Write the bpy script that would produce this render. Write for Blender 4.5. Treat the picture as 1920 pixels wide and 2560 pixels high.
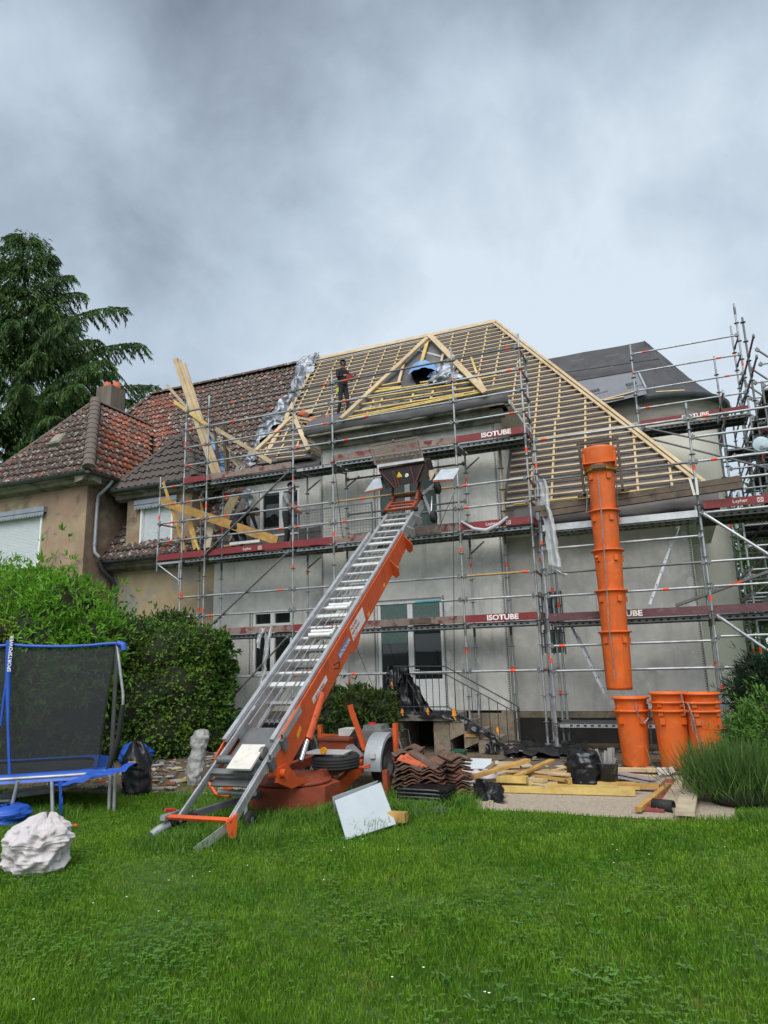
import bpy, math, random
import numpy as np
from mathutils import Vector, Matrix, Quaternion, noise as mnoise
for o in list(bpy.data.objects): bpy.data.objects.remove(o)
random.seed(7); rng = np.random.default_rng(7)
scene = bpy.context.scene; COL = scene.collection
R_ = math.radians
# ---------------------------------------------------------------- camera
FPX = 1727.4; YAW, PIT, ROL = R_(22.28), R_(12.377), R_(-1.584); EYE = Vector((0, 0, 1.78))
fw = Vector((-math.sin(YAW)*math.cos(PIT), math.cos(YAW)*math.cos(PIT), math.sin(PIT)))
r0 = Vector((math.cos(YAW), math.sin(YAW), 0)); u0 = r0.cross(fw)
rt = r0*math.cos(ROL)+u0*math.sin(ROL); up = u0*math.cos(ROL)-r0*math.sin(ROL)
cam = bpy.data.objects.new('camera', bpy.data.cameras.new('camera')); COL.objects.link(cam)
cam.matrix_world = Matrix(((rt.x, up.x, -fw.x, EYE.x), (rt.y, up.y, -fw.y, EYE.y), (rt.z, up.z, -fw.z, EYE.z), (0, 0, 0, 1)))
cam.data.sensor_fit = 'VERTICAL'; cam.data.sensor_height = 24; cam.data.lens = 24*FPX/2560
cam.data.clip_end = 3000; cam.data.clip_start = .05; scene.camera = cam
# ---------------------------------------------------------------- sky, sun, exposure
SUN_EL, SUN_AZ = 52, 168
world = bpy.data.worlds.new("World"); scene.world = world; world.use_nodes = True
nt = world.node_tree; N = nt.nodes; L = nt.links; N.clear()
def nd(tree, t, **kw):
    n = tree.nodes.new(t)
    for k, v in kw.items(): setattr(n, k, v)
    return n
wo = nd(nt, 'ShaderNodeOutputWorld'); bg = nd(nt, 'ShaderNodeBackground'); tc = nd(nt, 'ShaderNodeTexCoord')
sky = nd(nt, 'ShaderNodeTexSky', sky_type='NISHITA', sun_disc=False, sun_elevation=R_(SUN_EL), sun_rotation=R_(SUN_AZ))
sm = nd(nt, 'ShaderNodeVectorMath', operation='SCALE'); sm.inputs['Scale'].default_value = .07
L.new(sky.outputs[0], sm.inputs[0])
sx = nd(nt, 'ShaderNodeSeparateXYZ'); L.new(tc.outputs['Generated'], sx.inputs[0])
def wnoise(scale, detail, rough, dist, off):
    m = nd(nt, 'ShaderNodeVectorMath', operation='ADD'); m.inputs[1].default_value = off; L.new(tc.outputs['Generated'], m.inputs[0])
    n = nd(nt, 'ShaderNodeTexNoise'); n.inputs['Scale'].default_value = scale; n.inputs['Detail'].default_value = detail
    n.inputs['Roughness'].default_value = rough; n.inputs['Distortion'].default_value = dist; L.new(m.outputs[0], n.inputs['Vector']); return n
n1 = wnoise(2.1, 8, .5, .25, (3.6, .9, .35)); n2 = wnoise(7.5, 8, .55, .4, (8.2, 4.4, 1.3))
mx = nd(nt, 'ShaderNodeMath', operation='MULTIPLY_ADD'); L.new(n2.outputs[0], mx.inputs[0]); mx.inputs[1].default_value = .24; L.new(n1.outputs[0], mx.inputs[2])
hz = nd(nt, 'ShaderNodeMapRange'); hz.inputs[1].default_value = .34; hz.inputs[2].default_value = .74; hz.inputs[3].default_value = .25; hz.inputs[4].default_value = -.04
L.new(sx.outputs[2], hz.inputs[0])
ad = nd(nt, 'ShaderNodeMath', operation='ADD'); gn = nd(nt, 'ShaderNodeMath', operation='MULTIPLY_ADD'); L.new(mx.outputs[0], gn.inputs[0]); gn.inputs[1].default_value = 1.15; gn.inputs[2].default_value = -.105; L.new(gn.outputs[0], ad.inputs[0]); L.new(hz.outputs[0], ad.inputs[1])
rp = nd(nt, 'ShaderNodeValToRGB'); e = rp.color_ramp.elements
e[0].position = .34; e[0].color = (.074, .090, .120, 1); e[1].position = .92; e[1].color = (.305, .345, .385, 1)
q = e.new(.56); q.color = (.140, .168, .205, 1)
q = e.new(.72); q.color = (.208, .25, .295, 1)
L.new(ad.outputs[0], rp.inputs[0])
mc = nd(nt, 'ShaderNodeMix', data_type='RGBA'); mc.inputs[0].default_value = .93; L.new(sm.outputs[0], mc.inputs[6]); L.new(rp.outputs[0], mc.inputs[7])
L.new(mc.outputs[2], bg.inputs[0]); bg.inputs[1].default_value = 1.0; L.new(bg.outputs[0], wo.inputs[0])
sun = bpy.data.objects.new('sun', bpy.data.lights.new('sun', 'SUN')); COL.objects.link(sun)
sun.data.energy = 1.5; sun.data.angle = R_(55); sun.data.color = (1, .97, .93)
sd = Vector((math.sin(R_(SUN_AZ))*math.cos(R_(SUN_EL)), math.cos(R_(SUN_AZ))*math.cos(R_(SUN_EL)), math.sin(R_(SUN_EL))))
sun.rotation_euler = sd.to_track_quat('Z', 'Y').to_euler()
vs = scene.view_settings; vs.view_transform = 'Standard'; vs.look = 'None'; vs.exposure = 1.27; vs.gamma = 1; vs.use_curve_mapping = False
# ---------------------------------------------------------------- placing helpers: where the sight line through a photo point meets a real plane
def ray(x, y): return fw + rt*((x-960)/FPX) - up*((y-1280)/FPX)
def onY(x, y, Y): d = ray(x, y); return EYE+d*(Y/d.y)
def onZ(x, y, Z=0.): d = ray(x, y); return EYE+d*((Z-EYE.z)/d.z)
def onX(x, y, X): d = ray(x, y); return EYE+d*(X/d.x)
def onP(x, y, p0, n): d = ray(x, y); return EYE+d*((Vector(p0)-EYE).dot(n)/d.dot(n))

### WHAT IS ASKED
Omit any images, then output the listing exactly.

### CORRECT OUTPUT
Write the bpy script that would produce this render. Write for Blender 4.5. Treat the picture as 1920 pixels wide and 2560 pixels high.
import bpy, math, random
import numpy as np
from mathutils import Vector, Matrix, Quaternion, noise as mnoise
for o in list(bpy.data.objects): bpy.data.objects.remove(o)
random.seed(7); rng = np.random.default_rng(7)
scene = bpy.context.scene; COL = scene.collection
R_ = math.radians
# ---------------------------------------------------------------- camera
FPX = 1727.4; YAW, PIT, ROL = R_(22.28), R_(12.377), R_(-1.584); EYE = Vector((0, 0, 1.78))
fw = Vector((-math.sin(YAW)*math.cos(PIT), math.cos(YAW)*math.cos(PIT), math.sin(PIT)))
r0 = Vector((math.cos(YAW), math.sin(YAW), 0)); u0 = r0.cross(fw)
rt = r0*math.cos(ROL)+u0*math.sin(ROL); up = u0*math.cos(ROL)-r0*math.sin(ROL)
cam = bpy.data.objects.new('camera', bpy.data.cameras.new('camera')); COL.objects.link(cam)
cam.matrix_world = Matrix(((rt.x, up.x, -fw.x, EYE.x), (rt.y, up.y, -fw.y, EYE.y), (rt.z, up.z, -fw.z, EYE.z), (0, 0, 0, 1)))
cam.data.sensor_fit = 'VERTICAL'; cam.data.sensor_height = 24; cam.data.lens = 24*FPX/2560
cam.data.clip_end = 3000; cam.data.clip_start = .05; scene.camera = cam
# ---------------------------------------------------------------- sky, sun, exposure
SUN_EL, SUN_AZ = 52, 168
world = bpy.data.worlds.new("World"); scene.world = world; world.use_nodes = True
nt = world.node_tree; N = nt.nodes; L = nt.links; N.clear()
def nd(tree, t, **kw):
    n = tree.nodes.new(t)
    for k, v in kw.items(): setattr(n, k, v)
    return n
wo = nd(nt, 'ShaderNodeOutputWorld'); bg = nd(nt, 'ShaderNodeBackground'); tc = nd(nt, 'ShaderNodeTexCoord')
sky = nd(nt, 'ShaderNodeTexSky', sky_type='NISHITA', sun_disc=False, sun_elevation=R_(SUN_EL), sun_rotation=R_(SUN_AZ))
sm = nd(nt, 'ShaderNodeVectorMath', operation='SCALE'); sm.inputs['Scale'].default_value = .07
L.new(sky.outputs[0], sm.inputs[0])
sx = nd(nt, 'ShaderNodeSeparateXYZ'); L.new(tc.outputs['Generated'], sx.inputs[0])
def wnoise(scale, detail, rough, dist, off):
    m = nd(nt, 'ShaderNodeVectorMath', operation='ADD'); m.inputs[1].default_value = off; L.new(tc.outputs['Generated'], m.inputs[0])
    n = nd(nt, 'ShaderNodeTexNoise'); n.inputs['Scale'].default_value = scale; n.inputs['Detail'].default_value = detail
    n.inputs['Roughness'].default_value = rough; n.inputs['Distortion'].default_value = dist; L.new(m.outputs[0], n.inputs['Vector']); return n
n1 = wnoise(2.1, 8, .5, .25, (3.6, .9, .35)); n2 = wnoise(7.5, 8, .55, .4, (8.2, 4.4, 1.3))
mx = nd(nt, 'ShaderNodeMath', operation='MULTIPLY_ADD'); L.new(n2.outputs[0], mx.inputs[0]); mx.inputs[1].default_value = .24; L.new(n1.outputs[0], mx.inputs[2])
hz = nd(nt, 'ShaderNodeMapRange'); hz.inputs[1].default_value = .34; hz.inputs[2].default_value = .74; hz.inputs[3].default_value = .25; hz.inputs[4].default_value = -.04
L.new(sx.outputs[2], hz.inputs[0])
ad = nd(nt, 'ShaderNodeMath', operation='ADD'); gn = nd(nt, 'ShaderNodeMath', operation='MULTIPLY_ADD'); L.new(mx.outputs[0], gn.inputs[0]); gn.inputs[1].default_value = 1.15; gn.inputs[2].default_value = -.105; L.new(gn.outputs[0], ad.inputs[0]); L.new(hz.outputs[0], ad.inputs[1])
rp = nd(nt, 'ShaderNodeValToRGB'); e = rp.color_ramp.elements
e[0].position = .34; e[0].color = (.074, .090, .120, 1); e[1].position = .92; e[1].color = (.305, .345, .385, 1)
q = e.new(.56); q.color = (.140, .168, .205, 1)
q = e.new(.72); q.color = (.208, .25, .295, 1)
L.new(ad.outputs[0], rp.inputs[0])
mc = nd(nt, 'ShaderNodeMix', data_type='RGBA'); mc.inputs[0].default_value = .93; L.new(sm.outputs[0], mc.inputs[6]); L.new(rp.outputs[0], mc.inputs[7])
L.new(mc.outputs[2], bg.inputs[0]); bg.inputs[1].default_value = 1.0; L.new(bg.outputs[0], wo.inputs[0])
sun = bpy.data.objects.new('sun', bpy.data.lights.new('sun', 'SUN')); COL.objects.link(sun)
sun.data.energy = 1.5; sun.data.angle = R_(55); sun.data.color = (1, .97, .93)
sd = Vector((math.sin(R_(SUN_AZ))*math.cos(R_(SUN_EL)), math.cos(R_(SUN_AZ))*math.cos(R_(SUN_EL)), math.sin(R_(SUN_EL))))
sun.rotation_euler = sd.to_track_quat('Z', 'Y').to_euler()
vs = scene.view_settings; vs.view_transform = 'Standard'; vs.look = 'None'; vs.exposure = 1.27; vs.gamma = 1; vs.use_curve_mapping = False
# ---------------------------------------------------------------- placing helpers: where the sight line through a photo point meets a real plane
def ray(x, y): return fw + rt*((x-960)/FPX) - up*((y-1280)/FPX)
def onY(x, y, Y): d = ray(x, y); return EYE+d*(Y/d.y)
def onZ(x, y, Z=0.): d = ray(x, y); return EYE+d*((Z-EYE.z)/d.z)
def onX(x, y, X): d = ray(x, y); return EYE+d*(X/d.x)
def onP(x, y, p0, n): d = ray(x, y); return EYE+d*((Vector(p0)-EYE).dot(n)/d.dot(n))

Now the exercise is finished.